(EXERCISE PROMPT): Your answer is a single number: the count of lines that contain the string "picks".

A block of data
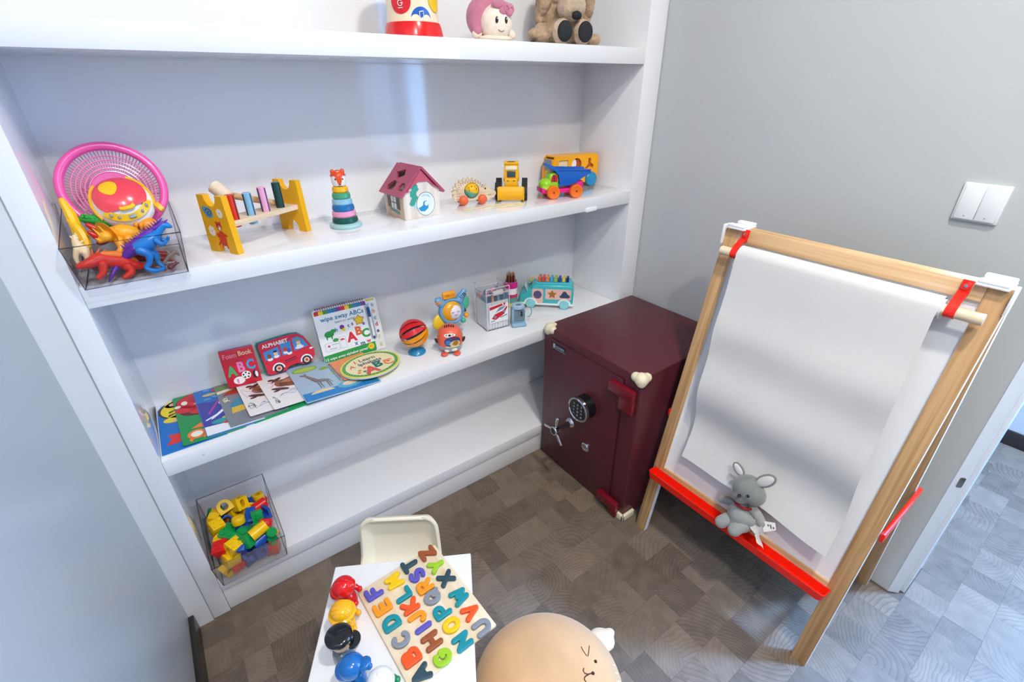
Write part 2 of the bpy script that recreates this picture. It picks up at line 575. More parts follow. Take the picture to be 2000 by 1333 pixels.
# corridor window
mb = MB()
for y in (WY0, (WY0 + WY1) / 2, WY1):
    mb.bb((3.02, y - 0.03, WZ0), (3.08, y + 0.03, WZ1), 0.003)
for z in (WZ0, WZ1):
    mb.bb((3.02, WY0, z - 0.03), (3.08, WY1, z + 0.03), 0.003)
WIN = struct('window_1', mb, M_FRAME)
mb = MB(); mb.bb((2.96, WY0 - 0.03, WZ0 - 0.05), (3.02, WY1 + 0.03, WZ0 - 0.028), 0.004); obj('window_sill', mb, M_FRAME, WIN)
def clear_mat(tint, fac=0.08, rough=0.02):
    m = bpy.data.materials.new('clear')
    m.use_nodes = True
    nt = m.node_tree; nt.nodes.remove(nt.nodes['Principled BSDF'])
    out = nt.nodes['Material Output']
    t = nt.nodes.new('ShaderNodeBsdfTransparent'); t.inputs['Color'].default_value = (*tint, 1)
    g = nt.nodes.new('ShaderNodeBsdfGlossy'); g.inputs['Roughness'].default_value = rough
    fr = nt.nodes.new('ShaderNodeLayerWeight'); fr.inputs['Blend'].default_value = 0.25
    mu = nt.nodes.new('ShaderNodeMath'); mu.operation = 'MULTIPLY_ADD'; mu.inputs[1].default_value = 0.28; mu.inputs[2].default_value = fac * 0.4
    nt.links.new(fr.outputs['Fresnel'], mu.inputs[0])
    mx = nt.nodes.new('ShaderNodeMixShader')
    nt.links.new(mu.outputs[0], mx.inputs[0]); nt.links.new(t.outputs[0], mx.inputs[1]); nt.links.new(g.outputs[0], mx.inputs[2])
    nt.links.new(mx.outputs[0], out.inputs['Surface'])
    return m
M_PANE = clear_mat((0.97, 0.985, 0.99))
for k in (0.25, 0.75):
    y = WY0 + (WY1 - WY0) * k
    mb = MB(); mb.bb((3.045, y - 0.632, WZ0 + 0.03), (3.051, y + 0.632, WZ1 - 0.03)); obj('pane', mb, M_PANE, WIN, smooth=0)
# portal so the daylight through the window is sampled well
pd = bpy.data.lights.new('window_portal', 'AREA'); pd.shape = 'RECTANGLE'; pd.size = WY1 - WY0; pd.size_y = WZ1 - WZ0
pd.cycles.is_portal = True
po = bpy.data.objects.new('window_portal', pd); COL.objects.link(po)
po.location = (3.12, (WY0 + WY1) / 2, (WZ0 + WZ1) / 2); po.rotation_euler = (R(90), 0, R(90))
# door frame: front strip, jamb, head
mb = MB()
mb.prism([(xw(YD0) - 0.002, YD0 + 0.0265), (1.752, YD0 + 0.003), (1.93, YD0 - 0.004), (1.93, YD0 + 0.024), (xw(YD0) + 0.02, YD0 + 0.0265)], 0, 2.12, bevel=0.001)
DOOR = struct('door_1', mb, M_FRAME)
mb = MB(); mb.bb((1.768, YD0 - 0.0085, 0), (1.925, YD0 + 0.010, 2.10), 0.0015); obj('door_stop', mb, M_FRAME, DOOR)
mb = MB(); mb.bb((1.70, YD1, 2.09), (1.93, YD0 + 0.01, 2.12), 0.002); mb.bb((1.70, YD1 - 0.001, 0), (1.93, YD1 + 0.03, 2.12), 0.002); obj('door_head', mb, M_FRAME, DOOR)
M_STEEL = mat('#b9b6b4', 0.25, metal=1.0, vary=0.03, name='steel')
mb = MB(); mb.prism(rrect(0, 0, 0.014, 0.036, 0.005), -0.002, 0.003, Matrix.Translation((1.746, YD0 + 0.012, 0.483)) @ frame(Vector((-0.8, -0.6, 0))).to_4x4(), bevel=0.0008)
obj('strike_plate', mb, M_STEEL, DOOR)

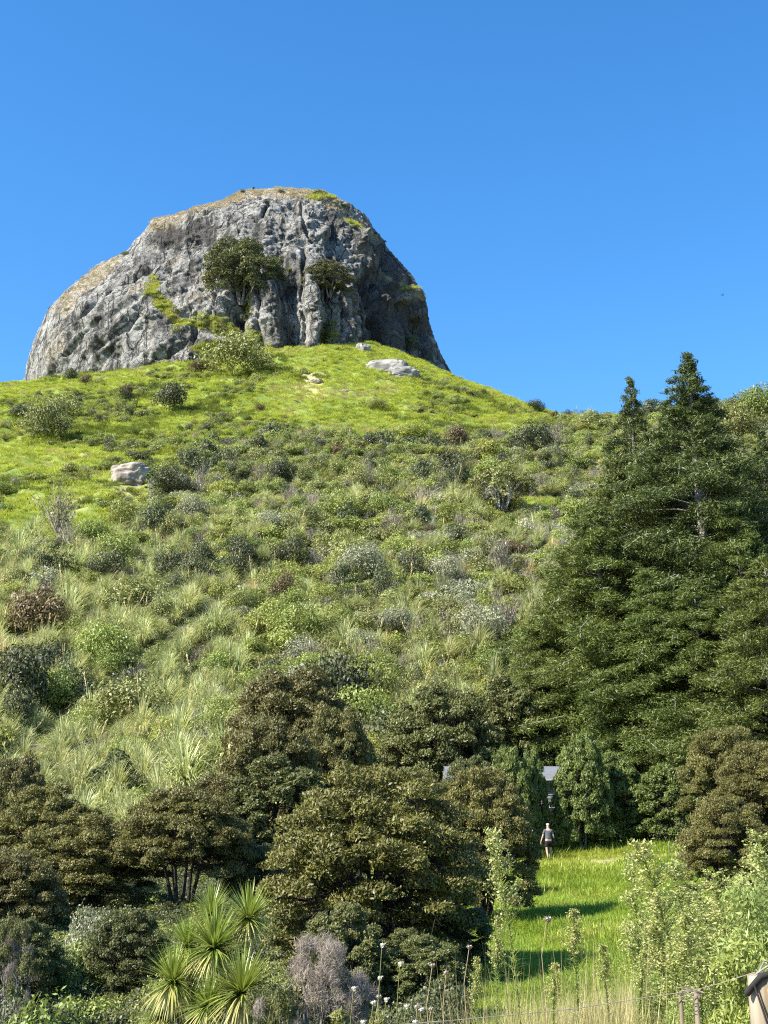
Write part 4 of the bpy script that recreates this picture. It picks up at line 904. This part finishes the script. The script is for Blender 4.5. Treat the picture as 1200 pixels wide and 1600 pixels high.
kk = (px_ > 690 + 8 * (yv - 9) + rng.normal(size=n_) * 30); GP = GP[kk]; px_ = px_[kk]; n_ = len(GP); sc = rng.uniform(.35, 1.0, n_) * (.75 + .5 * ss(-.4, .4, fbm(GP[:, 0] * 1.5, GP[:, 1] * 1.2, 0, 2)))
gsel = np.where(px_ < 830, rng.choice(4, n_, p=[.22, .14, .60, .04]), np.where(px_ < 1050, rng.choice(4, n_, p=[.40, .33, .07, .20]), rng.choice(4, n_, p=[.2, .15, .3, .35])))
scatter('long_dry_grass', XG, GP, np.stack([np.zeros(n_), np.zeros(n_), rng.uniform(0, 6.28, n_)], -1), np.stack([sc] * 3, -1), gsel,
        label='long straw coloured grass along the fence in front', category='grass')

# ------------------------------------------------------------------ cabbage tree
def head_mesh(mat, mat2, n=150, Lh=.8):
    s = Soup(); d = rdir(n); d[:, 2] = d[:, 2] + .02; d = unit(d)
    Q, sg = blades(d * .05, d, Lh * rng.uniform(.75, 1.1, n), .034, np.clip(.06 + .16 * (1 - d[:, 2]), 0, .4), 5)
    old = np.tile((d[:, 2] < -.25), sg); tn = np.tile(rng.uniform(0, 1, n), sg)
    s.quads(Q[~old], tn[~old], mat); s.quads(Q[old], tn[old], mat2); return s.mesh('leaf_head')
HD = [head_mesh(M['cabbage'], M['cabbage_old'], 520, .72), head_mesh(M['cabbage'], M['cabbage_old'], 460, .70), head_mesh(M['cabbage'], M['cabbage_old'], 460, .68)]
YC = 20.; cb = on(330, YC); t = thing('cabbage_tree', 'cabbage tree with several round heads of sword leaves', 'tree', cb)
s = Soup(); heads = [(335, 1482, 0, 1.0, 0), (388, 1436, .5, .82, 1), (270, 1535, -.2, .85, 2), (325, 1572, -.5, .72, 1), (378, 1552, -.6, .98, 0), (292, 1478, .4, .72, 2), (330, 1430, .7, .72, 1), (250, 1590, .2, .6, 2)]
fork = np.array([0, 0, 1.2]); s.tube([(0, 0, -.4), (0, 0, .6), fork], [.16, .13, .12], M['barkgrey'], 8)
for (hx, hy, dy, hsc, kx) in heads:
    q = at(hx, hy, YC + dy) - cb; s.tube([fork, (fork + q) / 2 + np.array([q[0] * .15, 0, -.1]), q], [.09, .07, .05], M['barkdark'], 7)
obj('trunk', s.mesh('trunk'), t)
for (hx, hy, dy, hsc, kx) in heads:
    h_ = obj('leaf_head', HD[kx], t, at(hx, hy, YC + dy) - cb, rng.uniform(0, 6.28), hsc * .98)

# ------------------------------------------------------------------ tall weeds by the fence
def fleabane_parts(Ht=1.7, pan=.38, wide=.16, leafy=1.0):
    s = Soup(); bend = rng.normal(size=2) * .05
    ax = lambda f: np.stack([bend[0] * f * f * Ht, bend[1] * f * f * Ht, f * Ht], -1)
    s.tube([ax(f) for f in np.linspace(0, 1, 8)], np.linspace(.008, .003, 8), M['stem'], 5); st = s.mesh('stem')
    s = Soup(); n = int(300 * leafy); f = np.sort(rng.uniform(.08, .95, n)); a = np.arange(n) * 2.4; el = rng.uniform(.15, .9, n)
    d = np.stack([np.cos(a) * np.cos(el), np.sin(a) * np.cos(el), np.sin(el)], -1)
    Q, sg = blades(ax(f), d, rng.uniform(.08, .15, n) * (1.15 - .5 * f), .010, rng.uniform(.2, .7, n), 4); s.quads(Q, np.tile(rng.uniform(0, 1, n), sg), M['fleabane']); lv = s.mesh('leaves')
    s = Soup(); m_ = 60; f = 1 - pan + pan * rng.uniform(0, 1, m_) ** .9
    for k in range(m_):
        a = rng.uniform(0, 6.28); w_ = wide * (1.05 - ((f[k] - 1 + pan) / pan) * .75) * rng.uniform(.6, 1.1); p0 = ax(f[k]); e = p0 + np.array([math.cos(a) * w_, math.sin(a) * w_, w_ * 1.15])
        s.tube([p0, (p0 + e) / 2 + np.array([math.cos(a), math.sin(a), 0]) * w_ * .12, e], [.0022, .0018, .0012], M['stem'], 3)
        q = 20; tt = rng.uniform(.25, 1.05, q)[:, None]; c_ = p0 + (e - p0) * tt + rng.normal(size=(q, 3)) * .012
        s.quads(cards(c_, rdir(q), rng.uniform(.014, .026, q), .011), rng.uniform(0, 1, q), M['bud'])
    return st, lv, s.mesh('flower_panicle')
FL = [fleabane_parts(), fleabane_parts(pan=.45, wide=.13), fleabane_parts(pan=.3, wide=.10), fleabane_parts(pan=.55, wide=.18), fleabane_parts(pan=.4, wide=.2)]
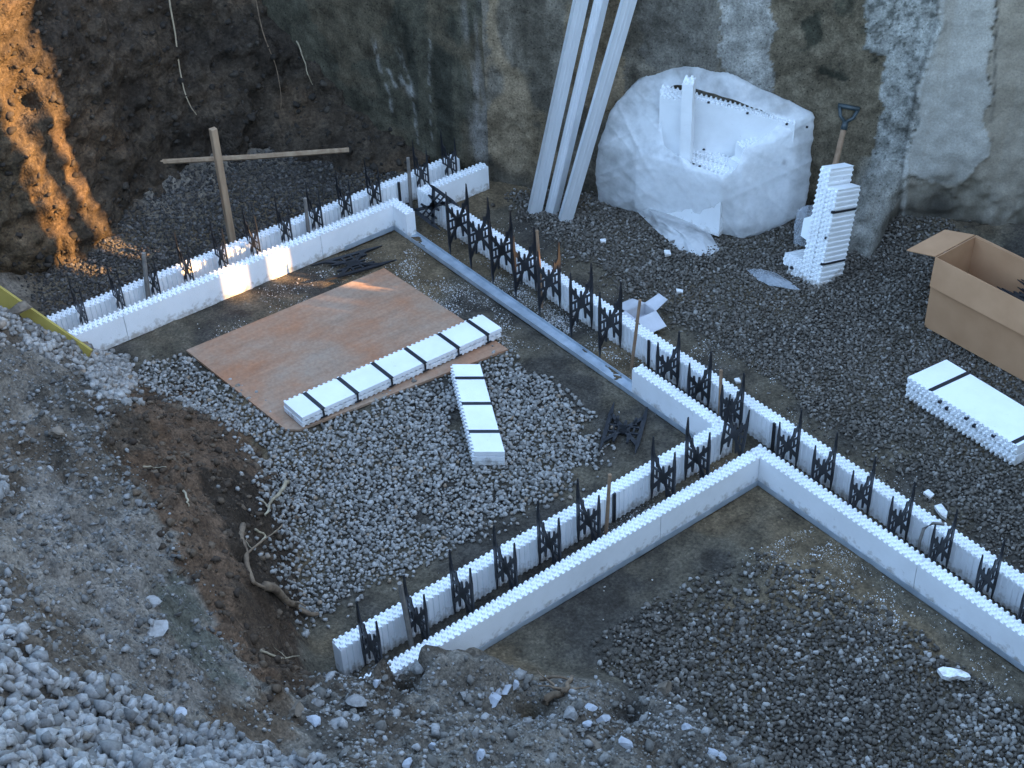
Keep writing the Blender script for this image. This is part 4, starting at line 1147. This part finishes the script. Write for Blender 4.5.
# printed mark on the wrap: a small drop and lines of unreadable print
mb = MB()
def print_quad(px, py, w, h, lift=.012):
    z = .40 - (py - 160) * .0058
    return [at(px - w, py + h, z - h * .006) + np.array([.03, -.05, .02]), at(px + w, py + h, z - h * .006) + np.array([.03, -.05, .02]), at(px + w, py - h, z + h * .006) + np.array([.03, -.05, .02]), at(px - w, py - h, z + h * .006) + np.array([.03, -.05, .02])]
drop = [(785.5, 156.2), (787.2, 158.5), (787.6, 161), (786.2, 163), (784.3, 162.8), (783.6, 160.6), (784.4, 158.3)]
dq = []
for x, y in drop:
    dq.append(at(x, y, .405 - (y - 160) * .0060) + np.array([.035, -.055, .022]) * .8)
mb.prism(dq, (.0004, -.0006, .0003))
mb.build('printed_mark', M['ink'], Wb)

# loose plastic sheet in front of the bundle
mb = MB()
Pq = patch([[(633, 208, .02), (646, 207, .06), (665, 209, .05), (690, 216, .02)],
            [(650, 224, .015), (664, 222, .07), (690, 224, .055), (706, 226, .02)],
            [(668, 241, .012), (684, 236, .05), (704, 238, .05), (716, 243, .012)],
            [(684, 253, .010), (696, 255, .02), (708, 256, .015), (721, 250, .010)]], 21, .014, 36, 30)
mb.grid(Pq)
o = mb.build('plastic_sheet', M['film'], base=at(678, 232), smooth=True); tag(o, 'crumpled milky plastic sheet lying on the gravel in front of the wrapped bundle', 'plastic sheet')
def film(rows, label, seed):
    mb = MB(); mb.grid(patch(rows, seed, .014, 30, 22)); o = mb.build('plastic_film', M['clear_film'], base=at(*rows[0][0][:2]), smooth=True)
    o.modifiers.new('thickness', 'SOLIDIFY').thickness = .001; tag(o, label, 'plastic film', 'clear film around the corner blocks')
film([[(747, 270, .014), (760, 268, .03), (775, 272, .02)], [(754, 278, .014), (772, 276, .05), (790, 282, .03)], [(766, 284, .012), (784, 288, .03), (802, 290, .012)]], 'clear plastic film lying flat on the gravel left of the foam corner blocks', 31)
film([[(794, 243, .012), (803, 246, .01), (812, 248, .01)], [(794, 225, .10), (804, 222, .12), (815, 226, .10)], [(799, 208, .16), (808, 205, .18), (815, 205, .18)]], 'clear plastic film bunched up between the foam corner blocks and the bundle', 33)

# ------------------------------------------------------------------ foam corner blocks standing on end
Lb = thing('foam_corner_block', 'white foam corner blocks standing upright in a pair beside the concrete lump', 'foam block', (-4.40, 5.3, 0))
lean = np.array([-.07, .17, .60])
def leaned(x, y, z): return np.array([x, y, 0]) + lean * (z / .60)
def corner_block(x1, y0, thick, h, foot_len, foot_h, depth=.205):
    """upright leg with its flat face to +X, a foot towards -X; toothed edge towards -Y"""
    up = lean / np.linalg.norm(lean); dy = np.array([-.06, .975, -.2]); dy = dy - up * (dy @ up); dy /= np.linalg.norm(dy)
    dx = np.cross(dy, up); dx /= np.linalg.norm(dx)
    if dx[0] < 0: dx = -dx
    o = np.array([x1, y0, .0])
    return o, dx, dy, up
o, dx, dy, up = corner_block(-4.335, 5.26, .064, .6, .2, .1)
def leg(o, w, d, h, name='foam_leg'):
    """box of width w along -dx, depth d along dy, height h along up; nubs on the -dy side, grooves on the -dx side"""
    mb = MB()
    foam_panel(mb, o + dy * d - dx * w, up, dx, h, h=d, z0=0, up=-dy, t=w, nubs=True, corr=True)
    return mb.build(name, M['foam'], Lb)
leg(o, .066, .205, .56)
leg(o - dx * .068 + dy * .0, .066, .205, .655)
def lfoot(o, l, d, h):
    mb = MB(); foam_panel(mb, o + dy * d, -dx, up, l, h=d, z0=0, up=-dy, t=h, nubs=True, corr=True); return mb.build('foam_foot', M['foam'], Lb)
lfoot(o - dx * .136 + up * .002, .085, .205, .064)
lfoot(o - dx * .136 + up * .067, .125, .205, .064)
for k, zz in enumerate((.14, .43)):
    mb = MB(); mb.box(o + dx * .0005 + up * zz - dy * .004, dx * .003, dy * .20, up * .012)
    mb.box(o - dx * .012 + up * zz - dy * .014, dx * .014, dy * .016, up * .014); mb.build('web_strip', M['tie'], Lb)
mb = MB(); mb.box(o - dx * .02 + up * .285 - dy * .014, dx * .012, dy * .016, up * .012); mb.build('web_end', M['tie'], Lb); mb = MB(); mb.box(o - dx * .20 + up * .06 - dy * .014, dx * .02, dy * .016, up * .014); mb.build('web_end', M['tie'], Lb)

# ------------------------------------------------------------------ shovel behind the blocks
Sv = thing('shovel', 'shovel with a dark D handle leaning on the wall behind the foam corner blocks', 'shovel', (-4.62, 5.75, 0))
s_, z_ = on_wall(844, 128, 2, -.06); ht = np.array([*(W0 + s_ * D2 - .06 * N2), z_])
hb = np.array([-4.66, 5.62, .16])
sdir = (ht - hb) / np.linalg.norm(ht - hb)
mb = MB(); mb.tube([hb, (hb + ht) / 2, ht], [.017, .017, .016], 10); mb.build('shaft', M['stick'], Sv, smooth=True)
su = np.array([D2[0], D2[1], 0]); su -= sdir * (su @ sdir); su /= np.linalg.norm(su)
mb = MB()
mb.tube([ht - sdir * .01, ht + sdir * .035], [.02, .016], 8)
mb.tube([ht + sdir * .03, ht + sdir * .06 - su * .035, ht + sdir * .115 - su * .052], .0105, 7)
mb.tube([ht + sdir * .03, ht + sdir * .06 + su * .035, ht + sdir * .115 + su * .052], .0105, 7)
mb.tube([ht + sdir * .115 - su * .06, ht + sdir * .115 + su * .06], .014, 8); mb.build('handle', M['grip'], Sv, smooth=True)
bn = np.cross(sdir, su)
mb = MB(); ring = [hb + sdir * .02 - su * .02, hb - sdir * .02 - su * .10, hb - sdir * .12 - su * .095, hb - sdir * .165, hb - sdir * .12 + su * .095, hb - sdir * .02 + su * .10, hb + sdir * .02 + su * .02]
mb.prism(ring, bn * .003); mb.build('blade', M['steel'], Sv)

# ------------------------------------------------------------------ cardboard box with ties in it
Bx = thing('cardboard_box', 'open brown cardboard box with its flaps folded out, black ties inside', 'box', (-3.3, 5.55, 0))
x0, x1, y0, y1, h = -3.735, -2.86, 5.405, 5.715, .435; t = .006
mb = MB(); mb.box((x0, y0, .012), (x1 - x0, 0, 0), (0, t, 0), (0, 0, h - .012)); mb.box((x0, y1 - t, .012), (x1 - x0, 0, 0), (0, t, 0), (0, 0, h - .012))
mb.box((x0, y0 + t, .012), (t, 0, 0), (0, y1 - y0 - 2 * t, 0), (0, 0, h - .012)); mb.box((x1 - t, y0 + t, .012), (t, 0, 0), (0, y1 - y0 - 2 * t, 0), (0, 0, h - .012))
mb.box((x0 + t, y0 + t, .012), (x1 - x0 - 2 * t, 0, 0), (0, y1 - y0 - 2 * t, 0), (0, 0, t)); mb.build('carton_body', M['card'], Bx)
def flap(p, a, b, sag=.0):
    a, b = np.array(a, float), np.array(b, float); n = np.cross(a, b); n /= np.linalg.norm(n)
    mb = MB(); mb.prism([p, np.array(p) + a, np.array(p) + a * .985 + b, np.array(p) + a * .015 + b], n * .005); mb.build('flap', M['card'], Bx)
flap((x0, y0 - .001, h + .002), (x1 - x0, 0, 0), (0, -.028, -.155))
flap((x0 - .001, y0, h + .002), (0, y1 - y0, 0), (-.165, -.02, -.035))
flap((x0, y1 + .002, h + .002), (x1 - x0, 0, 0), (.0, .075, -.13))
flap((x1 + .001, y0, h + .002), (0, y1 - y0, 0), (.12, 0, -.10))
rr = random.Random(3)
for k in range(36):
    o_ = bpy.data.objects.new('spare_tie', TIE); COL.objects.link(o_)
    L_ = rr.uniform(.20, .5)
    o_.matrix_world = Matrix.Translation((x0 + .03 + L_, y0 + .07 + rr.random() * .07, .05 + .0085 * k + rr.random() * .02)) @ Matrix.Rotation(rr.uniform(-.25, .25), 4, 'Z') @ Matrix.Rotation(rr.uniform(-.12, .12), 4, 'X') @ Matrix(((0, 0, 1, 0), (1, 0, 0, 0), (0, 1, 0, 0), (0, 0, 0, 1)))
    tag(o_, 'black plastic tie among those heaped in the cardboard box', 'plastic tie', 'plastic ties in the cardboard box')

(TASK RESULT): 2